Quando io e mia sorella eravamo piccole, ogni mattina dell’8 marzo iniziava con un bussare alla porta e la domanda: «Signorine, siete vestite? Posso entrare?»
Le signorine in camicie da notte di cotone gridavano in risposta che erano assolutamente pronte, quindi sì, entrate pure! Tanto lo sapevamo già che avevate dei regalini per noi!
Nella nostra stanza entravano papà, due mazzi di fiori e due scatole identiche, dentro le quali c’erano due bambole uguali.
Papà aveva provato un paio di volte a regalarci cose diverse, ma aveva capito in fretta che non era la soluzione migliore: la figlia maggiore (cioè io) sentiva di essere stata scandalosamente trascurata, e che la bambola di Ginevra fosse più bella, grande e… insomma, *migliore*. La piccola (cioè Ginevrina) invece era convinta che non la volessimo bene e che le dessimo bamboline minuscole solo per sottolineare la sua età da asilo.
Dopo aver affrontato un’isteria femminile doppia e potentissima (che gli fece venire i capelli bianchi in anticipo), papà decise di regalarci solo ed esclusivamente cose identiche.
E così io e Ginevra eravamo certe: l’8 marzo era quel giorno in cui *L’Uomo Più Importante Del Mondo* veniva da noi con fiori, scatole e congratulazioni misteriose.
Che festa fosse l’8 marzo? Non importava. Per noi era il giorno de *L’Uomo Più Importante Con Fiori E Regali*.

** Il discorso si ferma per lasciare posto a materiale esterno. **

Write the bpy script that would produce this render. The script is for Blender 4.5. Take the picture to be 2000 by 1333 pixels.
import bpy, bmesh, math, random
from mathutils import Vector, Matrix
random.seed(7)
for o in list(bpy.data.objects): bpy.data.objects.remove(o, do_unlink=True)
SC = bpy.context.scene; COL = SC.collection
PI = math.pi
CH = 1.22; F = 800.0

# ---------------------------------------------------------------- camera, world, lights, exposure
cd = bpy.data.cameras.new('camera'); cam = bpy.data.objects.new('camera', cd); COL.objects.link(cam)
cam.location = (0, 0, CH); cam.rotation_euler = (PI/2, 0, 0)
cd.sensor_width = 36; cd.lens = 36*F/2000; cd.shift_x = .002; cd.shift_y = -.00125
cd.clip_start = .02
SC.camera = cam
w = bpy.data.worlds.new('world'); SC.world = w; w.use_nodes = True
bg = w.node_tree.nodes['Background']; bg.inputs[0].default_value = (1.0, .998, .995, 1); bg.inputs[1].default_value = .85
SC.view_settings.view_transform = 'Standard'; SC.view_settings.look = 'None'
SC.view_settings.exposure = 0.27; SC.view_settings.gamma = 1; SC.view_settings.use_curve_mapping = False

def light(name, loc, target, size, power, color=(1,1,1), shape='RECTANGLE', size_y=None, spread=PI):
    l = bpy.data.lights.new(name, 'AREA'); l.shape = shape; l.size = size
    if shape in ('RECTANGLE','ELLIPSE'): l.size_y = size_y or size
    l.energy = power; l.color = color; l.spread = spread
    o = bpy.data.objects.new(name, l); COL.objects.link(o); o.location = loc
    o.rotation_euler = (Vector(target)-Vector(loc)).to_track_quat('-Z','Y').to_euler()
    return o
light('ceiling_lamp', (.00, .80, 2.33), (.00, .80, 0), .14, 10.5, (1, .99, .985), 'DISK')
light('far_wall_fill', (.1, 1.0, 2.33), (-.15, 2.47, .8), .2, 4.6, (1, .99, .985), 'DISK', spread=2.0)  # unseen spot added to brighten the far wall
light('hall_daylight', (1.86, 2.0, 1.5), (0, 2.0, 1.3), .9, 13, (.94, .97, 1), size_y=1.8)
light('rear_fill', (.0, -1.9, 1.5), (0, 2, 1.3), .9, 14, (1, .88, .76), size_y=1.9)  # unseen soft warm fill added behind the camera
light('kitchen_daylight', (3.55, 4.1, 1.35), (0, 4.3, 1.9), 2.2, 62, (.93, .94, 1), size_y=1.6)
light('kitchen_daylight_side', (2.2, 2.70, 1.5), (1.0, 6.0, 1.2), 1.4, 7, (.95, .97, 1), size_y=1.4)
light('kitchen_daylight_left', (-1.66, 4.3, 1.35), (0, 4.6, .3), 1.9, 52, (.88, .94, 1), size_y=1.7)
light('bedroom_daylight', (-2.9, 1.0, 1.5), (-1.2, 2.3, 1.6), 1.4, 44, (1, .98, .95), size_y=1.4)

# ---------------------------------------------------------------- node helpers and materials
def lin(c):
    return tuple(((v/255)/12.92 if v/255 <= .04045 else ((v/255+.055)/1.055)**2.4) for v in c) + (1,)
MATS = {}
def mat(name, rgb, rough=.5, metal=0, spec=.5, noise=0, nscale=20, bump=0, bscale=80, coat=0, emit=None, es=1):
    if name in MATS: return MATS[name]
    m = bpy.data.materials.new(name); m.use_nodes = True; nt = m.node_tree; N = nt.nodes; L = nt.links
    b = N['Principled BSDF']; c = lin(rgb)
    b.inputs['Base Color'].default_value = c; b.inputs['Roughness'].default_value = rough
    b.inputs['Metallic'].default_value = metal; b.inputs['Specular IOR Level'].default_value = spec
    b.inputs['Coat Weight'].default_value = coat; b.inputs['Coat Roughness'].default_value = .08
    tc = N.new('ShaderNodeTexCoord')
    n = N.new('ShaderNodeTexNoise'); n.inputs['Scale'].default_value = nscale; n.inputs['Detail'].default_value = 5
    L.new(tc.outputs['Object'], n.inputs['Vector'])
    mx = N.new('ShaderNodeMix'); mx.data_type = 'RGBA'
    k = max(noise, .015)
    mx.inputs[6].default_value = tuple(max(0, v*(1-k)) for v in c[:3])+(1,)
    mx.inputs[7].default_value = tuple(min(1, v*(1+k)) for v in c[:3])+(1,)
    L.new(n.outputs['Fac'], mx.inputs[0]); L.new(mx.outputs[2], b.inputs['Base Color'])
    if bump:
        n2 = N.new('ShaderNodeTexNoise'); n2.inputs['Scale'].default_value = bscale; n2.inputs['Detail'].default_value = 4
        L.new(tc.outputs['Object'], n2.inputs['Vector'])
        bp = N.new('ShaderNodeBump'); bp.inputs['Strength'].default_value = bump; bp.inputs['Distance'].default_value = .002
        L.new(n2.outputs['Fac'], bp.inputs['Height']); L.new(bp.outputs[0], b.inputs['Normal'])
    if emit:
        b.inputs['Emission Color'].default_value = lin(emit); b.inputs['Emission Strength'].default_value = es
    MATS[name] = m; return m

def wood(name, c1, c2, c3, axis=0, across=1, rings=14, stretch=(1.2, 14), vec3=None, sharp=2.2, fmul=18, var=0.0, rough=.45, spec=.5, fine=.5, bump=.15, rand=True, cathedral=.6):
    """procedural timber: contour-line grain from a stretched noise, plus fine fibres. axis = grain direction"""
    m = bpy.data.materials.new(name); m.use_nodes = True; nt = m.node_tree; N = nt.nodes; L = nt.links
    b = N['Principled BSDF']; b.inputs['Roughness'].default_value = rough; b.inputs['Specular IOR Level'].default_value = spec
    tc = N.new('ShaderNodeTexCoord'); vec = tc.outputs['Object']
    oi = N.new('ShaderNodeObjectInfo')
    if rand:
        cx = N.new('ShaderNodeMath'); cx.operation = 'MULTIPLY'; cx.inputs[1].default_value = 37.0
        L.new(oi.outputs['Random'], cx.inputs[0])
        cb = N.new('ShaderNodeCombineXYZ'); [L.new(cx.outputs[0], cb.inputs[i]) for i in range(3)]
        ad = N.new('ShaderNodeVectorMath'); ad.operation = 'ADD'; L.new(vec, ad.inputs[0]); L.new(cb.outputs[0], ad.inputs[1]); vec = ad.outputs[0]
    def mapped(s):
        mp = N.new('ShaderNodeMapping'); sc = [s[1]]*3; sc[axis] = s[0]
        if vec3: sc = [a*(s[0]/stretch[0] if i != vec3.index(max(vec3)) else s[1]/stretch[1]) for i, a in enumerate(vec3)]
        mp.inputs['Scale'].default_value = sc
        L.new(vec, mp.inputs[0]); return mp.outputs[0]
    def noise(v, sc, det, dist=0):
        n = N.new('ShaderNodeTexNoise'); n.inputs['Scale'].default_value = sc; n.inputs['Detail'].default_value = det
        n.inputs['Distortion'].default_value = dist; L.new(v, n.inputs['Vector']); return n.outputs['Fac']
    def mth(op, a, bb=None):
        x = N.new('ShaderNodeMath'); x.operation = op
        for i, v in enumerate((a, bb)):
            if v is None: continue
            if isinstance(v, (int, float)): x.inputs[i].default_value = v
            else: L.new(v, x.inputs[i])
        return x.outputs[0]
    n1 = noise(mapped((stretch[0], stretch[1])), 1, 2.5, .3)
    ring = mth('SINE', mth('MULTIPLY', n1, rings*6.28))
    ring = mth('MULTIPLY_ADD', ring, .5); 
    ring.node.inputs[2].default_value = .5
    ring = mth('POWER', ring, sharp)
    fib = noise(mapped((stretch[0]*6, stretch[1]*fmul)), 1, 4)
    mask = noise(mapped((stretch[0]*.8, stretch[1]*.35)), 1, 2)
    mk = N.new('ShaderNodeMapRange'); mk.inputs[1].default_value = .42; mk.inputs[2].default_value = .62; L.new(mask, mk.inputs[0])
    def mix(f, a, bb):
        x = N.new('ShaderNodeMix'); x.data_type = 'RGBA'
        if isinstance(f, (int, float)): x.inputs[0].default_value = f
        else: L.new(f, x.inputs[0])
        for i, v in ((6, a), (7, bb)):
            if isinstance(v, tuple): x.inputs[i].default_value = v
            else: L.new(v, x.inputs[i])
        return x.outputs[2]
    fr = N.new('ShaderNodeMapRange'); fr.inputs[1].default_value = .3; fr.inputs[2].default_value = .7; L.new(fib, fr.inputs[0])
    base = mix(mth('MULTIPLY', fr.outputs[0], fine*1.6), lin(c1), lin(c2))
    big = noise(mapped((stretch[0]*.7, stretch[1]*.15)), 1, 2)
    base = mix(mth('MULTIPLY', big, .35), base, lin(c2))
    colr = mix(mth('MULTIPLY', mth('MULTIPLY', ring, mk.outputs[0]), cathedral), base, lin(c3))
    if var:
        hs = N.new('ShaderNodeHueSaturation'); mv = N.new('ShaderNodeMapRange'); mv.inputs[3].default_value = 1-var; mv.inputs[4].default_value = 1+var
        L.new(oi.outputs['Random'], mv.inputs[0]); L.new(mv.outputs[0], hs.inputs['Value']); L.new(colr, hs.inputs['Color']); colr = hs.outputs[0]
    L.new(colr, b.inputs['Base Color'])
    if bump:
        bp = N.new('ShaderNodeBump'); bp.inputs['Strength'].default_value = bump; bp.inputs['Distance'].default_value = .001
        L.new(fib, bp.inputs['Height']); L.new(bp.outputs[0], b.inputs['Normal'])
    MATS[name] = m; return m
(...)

Allora, papà era l’unico uomo della nostra vita (il nonno non contava, ovvio: non era un uomo, era solo un vecchietto, come fate a non capire?). L’unico. E il più importante. Altri non ce n’erano.
Poi gli anni passarono.
Sia io che Ginevrina cominciammo ad avere altri *Uomini Più Importanti*, che la mattina dell’8 marzo ci portavano fiori e regali. E puntualmente, ogni volta, sembrava che avessimo fretta a dargli quel titolo. Perché, alla fine, non si rivelavano poi così importanti. Anzi, a volte non erano neanche veri uomini.
E così il titolo tornava sempre a papà. Lui lo portava con orgoglio, senza cambiare le tradizioni delle scatole identiche. Anche se dentro potevano esserci regali diversi, le scatole, accidenti, dovevano essere uguali!
Poi io e Ginevrina abbiamo avuto dei figli maschi. Uno ciascuna. Piccoli *Uomini Più Importanti*. E mentre crescevano, papà continuava a fare il suo dovere l’8 marzo. Perché, insomma, ci voleva ancora tempo prima che i sostituti fossero pronti. E le figlie volevano i loro fiori e le loro scatoline!
Mio figlio è cresciuto troppo in fretta. E non me ne sono nemmeno accorta: quando è successo che fosse diventato *L’Uomo Più Importante* di un’altra? E così, la mattina dell’8 marzo, ricevo solo una telefonata: «Mamma, buona festa! Tranquilla, sono da Ginevra, torno domenica.»
Ma! Ma quella telefonata arriva sempre e solo dopo quella di papà, che chiede: «Signorina mia, sei vestita? Pronta per la visita?»
Nella vita di ogni donna ci devono essere Uomini. Veri. Con la maiuscola. Mariti, figli, fratelli… Ma *Il Più Importante* può essere solo uno. Non per forza papà. Non tutti hanno un papà. O un fratello. O un figlio. Ma ognuna ha il suo *Più Importante*.
Quello che, da anni e decenni, è lì la mattina dell’8 marzo.
Per me e Ginevrina, è nostro padre. Per il quale, dalla nascita, siamo e resteremo sempre *Le Sue Signorine*.
Perché la cosa più importante per una donna è sapere che è amata tantissimo.
Buona festa a tutte noi, amate e amanti.
E grazie, per questo giorno, ai nostri *Uomini Più Importanti*.